Sunday, April 20, 2014

"Le Week-End"

Friday evening I went to see "Le Week-End", a recent movie about an elderly English couple who spend a weekend in Paris and ... things happen.  I'll try not to spoil it, in case any of you wants to go see it.

I decided to go on the spur of the moment: the review in our local paper was mixed, and I wasn't completely sure I felt like watching a movie about an elderly couple – whether it turned out to be bitter or heartwarming, I figured it might go down wrong just now.  But the theater was directly on my way home from work, and I happened to pass it just in time for the next showing, and so I thought "What the hell?
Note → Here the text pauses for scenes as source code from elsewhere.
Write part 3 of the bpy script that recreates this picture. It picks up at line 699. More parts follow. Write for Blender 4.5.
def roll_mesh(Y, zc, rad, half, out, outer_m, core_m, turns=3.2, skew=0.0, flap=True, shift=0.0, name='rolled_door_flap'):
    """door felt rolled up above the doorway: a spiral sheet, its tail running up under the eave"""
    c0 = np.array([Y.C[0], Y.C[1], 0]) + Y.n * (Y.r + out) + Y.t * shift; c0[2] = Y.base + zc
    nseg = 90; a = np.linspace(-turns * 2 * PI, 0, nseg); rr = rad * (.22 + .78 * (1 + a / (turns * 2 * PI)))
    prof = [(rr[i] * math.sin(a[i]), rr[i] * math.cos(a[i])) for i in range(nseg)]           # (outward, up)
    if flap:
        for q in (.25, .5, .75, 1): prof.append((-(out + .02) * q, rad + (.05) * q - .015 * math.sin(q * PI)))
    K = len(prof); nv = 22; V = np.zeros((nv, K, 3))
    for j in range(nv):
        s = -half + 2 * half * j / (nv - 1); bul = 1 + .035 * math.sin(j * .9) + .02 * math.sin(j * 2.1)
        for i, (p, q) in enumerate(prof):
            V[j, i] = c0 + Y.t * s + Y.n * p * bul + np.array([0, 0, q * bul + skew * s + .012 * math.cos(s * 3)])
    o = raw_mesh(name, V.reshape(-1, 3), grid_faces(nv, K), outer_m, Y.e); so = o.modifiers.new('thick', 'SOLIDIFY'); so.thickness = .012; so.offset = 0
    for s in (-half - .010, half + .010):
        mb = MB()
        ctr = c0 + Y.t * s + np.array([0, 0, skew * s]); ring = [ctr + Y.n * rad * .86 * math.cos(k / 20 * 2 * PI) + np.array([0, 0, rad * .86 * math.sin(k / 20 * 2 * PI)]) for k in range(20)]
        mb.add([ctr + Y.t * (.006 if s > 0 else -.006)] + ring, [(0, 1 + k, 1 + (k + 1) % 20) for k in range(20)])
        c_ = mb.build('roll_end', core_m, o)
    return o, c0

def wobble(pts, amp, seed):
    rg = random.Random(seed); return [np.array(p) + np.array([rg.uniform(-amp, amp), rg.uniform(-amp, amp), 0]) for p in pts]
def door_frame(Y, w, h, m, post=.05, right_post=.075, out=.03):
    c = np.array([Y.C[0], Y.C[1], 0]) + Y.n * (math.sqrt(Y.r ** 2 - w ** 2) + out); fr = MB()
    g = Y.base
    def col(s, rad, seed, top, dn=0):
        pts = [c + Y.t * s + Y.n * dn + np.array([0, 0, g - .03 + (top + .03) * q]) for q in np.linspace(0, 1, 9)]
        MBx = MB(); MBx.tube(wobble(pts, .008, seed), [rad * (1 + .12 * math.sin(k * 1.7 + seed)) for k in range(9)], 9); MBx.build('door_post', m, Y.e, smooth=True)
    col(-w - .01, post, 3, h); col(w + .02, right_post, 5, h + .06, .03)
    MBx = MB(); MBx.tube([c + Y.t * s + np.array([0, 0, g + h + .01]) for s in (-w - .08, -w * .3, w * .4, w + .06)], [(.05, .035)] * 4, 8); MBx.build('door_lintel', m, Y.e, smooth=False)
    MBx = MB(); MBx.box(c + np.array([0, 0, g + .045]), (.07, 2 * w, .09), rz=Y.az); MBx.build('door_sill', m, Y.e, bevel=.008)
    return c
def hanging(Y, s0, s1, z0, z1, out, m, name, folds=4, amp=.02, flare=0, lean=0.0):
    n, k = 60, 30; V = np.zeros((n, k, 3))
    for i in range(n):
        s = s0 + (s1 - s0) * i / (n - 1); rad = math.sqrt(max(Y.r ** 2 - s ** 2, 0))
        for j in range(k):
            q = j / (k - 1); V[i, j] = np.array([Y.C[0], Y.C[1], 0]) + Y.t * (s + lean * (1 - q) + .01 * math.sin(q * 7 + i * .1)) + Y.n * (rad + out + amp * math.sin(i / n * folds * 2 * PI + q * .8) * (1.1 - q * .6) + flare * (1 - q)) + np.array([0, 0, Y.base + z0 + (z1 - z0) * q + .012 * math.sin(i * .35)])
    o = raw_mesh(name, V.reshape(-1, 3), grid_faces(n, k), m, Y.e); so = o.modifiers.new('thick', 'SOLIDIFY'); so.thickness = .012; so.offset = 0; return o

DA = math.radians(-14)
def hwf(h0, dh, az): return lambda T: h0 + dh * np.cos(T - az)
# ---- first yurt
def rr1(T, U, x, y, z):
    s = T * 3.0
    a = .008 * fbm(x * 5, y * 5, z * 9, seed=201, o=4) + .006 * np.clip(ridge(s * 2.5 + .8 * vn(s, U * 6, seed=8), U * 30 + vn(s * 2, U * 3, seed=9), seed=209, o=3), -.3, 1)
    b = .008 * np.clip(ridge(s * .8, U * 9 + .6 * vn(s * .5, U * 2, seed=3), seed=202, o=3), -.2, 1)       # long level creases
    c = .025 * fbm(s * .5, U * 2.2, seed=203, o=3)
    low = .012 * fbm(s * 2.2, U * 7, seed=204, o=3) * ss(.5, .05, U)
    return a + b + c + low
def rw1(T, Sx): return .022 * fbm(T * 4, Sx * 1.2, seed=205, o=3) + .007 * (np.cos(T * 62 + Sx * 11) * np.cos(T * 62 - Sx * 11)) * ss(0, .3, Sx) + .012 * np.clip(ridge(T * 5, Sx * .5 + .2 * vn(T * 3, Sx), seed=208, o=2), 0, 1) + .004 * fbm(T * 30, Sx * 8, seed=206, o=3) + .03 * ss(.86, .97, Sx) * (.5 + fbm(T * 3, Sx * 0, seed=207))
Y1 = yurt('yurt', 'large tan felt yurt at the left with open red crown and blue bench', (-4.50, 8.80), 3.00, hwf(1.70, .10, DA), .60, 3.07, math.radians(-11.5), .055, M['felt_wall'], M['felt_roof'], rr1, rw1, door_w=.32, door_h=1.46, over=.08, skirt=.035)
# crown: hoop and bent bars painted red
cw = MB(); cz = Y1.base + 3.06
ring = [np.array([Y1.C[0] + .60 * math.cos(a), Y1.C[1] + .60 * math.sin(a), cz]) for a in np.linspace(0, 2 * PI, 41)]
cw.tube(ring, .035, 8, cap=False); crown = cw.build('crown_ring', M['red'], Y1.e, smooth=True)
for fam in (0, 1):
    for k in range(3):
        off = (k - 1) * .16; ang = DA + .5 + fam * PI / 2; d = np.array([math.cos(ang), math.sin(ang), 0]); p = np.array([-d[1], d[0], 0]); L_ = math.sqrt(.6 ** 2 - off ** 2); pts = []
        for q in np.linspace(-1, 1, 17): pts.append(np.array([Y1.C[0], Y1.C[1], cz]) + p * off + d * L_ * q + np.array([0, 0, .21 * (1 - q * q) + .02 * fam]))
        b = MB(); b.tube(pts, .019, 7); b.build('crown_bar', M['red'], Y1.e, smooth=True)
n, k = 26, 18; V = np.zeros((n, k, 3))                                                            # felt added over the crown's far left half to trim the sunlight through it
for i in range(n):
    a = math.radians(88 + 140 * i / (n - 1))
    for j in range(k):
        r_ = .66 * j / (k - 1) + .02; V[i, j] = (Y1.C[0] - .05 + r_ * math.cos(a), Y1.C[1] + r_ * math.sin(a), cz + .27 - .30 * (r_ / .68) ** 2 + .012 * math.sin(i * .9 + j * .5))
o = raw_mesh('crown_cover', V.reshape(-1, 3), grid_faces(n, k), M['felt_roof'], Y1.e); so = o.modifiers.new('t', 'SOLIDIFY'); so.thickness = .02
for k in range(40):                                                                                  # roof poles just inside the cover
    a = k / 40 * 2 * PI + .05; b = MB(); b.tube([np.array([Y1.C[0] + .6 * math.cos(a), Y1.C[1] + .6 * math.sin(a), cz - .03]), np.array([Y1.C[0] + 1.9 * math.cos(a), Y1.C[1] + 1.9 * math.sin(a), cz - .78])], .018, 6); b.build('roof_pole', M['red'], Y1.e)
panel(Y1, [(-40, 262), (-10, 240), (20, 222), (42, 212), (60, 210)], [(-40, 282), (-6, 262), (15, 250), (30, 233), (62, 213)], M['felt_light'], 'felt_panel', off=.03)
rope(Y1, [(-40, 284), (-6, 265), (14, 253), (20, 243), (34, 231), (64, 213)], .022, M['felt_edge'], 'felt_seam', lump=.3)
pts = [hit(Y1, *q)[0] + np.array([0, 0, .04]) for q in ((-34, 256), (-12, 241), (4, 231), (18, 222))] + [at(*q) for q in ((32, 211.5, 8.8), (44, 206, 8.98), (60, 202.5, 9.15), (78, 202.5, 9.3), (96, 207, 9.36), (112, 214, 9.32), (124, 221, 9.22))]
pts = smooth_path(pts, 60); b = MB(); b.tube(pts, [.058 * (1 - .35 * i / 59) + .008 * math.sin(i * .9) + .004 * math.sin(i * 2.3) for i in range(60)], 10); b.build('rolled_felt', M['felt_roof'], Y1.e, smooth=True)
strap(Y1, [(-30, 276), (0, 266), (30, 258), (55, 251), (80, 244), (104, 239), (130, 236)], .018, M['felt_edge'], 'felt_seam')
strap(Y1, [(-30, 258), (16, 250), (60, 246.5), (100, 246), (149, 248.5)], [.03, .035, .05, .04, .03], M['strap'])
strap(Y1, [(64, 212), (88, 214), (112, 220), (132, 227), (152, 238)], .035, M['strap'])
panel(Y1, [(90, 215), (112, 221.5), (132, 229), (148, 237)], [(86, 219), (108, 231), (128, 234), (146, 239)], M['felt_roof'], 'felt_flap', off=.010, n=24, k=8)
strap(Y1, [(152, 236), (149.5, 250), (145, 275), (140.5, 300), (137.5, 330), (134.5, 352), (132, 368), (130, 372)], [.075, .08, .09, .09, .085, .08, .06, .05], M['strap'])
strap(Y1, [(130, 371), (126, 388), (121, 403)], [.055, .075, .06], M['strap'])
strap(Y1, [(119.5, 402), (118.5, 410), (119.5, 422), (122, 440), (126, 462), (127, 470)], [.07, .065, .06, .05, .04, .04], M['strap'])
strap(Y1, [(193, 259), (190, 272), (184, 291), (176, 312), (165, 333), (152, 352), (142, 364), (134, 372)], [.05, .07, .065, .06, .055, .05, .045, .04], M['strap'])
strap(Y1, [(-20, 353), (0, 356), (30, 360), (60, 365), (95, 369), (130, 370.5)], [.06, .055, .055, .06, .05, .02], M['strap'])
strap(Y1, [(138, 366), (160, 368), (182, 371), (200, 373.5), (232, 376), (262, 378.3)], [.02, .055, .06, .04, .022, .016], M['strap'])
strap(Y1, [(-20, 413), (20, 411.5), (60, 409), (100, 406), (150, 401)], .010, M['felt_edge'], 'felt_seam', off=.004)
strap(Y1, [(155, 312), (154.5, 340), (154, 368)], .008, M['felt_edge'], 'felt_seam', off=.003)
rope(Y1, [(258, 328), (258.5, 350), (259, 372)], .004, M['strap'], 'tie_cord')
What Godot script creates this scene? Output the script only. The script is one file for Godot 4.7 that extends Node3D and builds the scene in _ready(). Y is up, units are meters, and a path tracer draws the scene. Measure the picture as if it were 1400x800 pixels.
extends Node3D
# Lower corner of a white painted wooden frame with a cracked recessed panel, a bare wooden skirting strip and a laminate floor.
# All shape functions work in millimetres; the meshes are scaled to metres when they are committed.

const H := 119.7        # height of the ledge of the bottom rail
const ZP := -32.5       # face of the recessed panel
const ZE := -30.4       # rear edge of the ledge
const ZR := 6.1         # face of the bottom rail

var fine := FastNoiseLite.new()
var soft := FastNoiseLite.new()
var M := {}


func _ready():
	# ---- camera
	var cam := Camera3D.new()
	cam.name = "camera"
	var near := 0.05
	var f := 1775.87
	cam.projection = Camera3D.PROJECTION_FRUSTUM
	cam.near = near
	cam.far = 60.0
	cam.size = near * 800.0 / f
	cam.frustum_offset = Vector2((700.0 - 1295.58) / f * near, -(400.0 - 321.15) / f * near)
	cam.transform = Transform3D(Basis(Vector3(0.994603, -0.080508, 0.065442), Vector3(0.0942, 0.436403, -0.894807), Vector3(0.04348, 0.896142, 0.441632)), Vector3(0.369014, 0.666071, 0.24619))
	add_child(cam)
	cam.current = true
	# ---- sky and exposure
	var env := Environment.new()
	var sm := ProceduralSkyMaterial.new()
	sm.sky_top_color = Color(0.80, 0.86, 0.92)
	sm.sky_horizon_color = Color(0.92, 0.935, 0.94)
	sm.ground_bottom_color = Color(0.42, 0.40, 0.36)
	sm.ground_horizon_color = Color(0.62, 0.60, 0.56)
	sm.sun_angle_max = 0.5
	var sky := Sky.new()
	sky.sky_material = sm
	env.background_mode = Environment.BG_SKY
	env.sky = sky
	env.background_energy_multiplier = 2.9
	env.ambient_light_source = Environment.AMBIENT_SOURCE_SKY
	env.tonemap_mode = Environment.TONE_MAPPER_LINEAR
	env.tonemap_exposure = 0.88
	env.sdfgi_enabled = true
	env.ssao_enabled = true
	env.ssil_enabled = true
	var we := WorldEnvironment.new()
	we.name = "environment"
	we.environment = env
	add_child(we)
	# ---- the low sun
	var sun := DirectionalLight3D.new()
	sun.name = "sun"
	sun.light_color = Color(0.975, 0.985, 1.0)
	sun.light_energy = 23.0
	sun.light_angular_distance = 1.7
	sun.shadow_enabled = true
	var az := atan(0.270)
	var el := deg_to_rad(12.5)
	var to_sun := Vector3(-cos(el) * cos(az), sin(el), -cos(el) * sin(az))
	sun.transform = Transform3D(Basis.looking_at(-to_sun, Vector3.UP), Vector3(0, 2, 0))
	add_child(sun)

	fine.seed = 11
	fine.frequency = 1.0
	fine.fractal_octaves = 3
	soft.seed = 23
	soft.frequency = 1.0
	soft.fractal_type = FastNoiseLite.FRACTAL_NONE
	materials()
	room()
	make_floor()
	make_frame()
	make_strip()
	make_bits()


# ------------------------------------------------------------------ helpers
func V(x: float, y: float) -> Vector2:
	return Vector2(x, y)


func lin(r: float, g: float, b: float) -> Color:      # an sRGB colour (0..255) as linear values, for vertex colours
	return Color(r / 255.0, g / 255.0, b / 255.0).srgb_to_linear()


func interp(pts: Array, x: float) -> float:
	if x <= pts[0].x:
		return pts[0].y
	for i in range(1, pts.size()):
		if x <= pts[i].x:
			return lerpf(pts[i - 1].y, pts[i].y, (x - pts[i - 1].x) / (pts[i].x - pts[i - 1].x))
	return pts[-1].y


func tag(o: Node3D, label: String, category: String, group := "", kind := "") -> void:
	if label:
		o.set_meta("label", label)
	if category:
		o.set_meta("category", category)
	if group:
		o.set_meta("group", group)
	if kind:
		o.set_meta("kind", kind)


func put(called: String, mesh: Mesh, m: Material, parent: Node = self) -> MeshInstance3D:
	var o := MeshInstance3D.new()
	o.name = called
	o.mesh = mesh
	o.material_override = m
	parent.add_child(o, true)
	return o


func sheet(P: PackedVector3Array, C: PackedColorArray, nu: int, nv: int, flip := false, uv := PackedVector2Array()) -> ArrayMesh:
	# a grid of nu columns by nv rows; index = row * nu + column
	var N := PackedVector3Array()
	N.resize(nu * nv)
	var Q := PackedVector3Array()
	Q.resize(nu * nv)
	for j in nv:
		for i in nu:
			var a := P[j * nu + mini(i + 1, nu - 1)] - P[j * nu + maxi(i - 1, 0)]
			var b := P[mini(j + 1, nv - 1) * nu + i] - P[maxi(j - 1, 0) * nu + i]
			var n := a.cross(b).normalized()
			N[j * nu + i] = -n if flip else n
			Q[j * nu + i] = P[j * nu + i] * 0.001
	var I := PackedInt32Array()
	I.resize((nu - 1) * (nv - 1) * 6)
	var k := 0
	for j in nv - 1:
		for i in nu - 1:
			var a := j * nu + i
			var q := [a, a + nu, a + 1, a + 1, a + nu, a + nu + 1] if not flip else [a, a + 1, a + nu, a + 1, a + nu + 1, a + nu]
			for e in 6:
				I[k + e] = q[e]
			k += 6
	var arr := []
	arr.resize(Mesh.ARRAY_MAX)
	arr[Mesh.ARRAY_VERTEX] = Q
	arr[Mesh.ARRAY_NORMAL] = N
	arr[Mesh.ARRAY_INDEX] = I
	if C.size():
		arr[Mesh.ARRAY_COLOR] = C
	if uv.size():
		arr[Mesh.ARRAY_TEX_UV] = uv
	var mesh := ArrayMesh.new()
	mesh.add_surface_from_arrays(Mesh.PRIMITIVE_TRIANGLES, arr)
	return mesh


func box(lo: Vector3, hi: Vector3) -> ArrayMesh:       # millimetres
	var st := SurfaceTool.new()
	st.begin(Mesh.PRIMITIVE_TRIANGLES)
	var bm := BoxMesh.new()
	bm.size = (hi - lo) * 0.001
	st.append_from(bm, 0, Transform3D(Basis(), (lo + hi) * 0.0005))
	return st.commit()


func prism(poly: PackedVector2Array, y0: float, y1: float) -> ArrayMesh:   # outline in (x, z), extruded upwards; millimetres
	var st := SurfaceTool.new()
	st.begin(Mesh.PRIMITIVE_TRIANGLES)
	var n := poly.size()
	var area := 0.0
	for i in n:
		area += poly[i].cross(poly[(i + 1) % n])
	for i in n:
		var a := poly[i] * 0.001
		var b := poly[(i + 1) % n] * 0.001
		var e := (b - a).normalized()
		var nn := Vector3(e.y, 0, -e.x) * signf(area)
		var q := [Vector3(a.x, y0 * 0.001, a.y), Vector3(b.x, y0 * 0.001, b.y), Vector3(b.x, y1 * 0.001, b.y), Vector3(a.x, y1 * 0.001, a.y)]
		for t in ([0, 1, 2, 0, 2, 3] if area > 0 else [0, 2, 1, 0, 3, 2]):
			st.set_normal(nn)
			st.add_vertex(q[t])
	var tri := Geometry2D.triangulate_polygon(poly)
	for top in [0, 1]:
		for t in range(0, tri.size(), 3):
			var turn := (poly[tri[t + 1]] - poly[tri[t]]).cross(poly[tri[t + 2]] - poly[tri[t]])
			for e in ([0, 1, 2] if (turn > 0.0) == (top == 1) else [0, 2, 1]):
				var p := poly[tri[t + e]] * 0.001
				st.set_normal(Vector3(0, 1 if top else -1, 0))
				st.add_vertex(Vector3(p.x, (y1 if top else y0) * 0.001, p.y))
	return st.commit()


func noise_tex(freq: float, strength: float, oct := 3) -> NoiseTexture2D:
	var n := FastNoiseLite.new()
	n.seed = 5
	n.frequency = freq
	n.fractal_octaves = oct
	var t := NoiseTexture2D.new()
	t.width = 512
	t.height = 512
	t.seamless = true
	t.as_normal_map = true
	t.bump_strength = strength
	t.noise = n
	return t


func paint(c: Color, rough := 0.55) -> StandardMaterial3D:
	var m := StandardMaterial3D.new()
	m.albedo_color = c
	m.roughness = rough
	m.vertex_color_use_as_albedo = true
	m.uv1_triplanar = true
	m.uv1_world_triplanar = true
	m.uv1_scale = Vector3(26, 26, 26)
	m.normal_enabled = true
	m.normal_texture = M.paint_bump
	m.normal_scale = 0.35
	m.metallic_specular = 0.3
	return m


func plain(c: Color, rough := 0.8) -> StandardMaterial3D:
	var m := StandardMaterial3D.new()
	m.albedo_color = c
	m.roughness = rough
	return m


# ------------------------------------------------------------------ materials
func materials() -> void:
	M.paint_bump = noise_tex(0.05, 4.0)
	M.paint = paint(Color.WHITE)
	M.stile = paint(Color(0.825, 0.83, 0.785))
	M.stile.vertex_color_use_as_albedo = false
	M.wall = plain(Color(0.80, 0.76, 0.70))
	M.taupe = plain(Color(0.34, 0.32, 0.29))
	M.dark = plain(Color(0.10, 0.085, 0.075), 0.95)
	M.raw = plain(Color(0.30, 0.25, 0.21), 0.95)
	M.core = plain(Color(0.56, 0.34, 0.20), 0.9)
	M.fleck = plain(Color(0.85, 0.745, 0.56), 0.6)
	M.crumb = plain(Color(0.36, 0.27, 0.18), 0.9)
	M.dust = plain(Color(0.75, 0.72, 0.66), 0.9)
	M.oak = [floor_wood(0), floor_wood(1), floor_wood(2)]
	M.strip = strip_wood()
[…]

How far wrong can I go?"

During the first half hour of the movie I found myself re-evaluating that cavalier question, and I nearly walked out at least three times.  This couple had been married thirty years (same as Wife and I), and they bickered in a way that was painfully familiar.  Several times I just couldn't watch the screen because the characters were passing through an interchange or snatch of dialogue that I had lived through too many times to be able to tolerate it again.  Those were the times I nearly walked out.  But I told myself that I'd paid for the ticket and that it's only a movie, and so I stayed in my seat. 

Finally the characters started going in directions that weren't so familiar, directions that Wife and I could probably never have gone.  I think it won't spoil anything to tell you that they find that they value enough in each other to see a way out of the dead-end they had backed themselves into.  And certainly the denouement of the movie was a complete surprise to me, although it was based rigorously on situations set up right at the beginning and fleshed out all the way through.  In other words, the movie doesn't cheat – everything happens for reasons that make perfect sense – but I would never have guessed it ahead of time.

And in a way they end up, this couple, in a mental space that has a lot more room in it for failure than they allowed themselves at the beginning.  They are willing to do things and accept things that would have been non-starters before.  In that sense, even though it's easy to say "Well I'd never want that to happen to me," the ending is oddly hopeful. 

I'm not sure I would want to see it again (cutting as it does just a little too close to the bone) but it wasn't a bad way to spend a couple of hours.  I guess I'm glad I didn't walk out.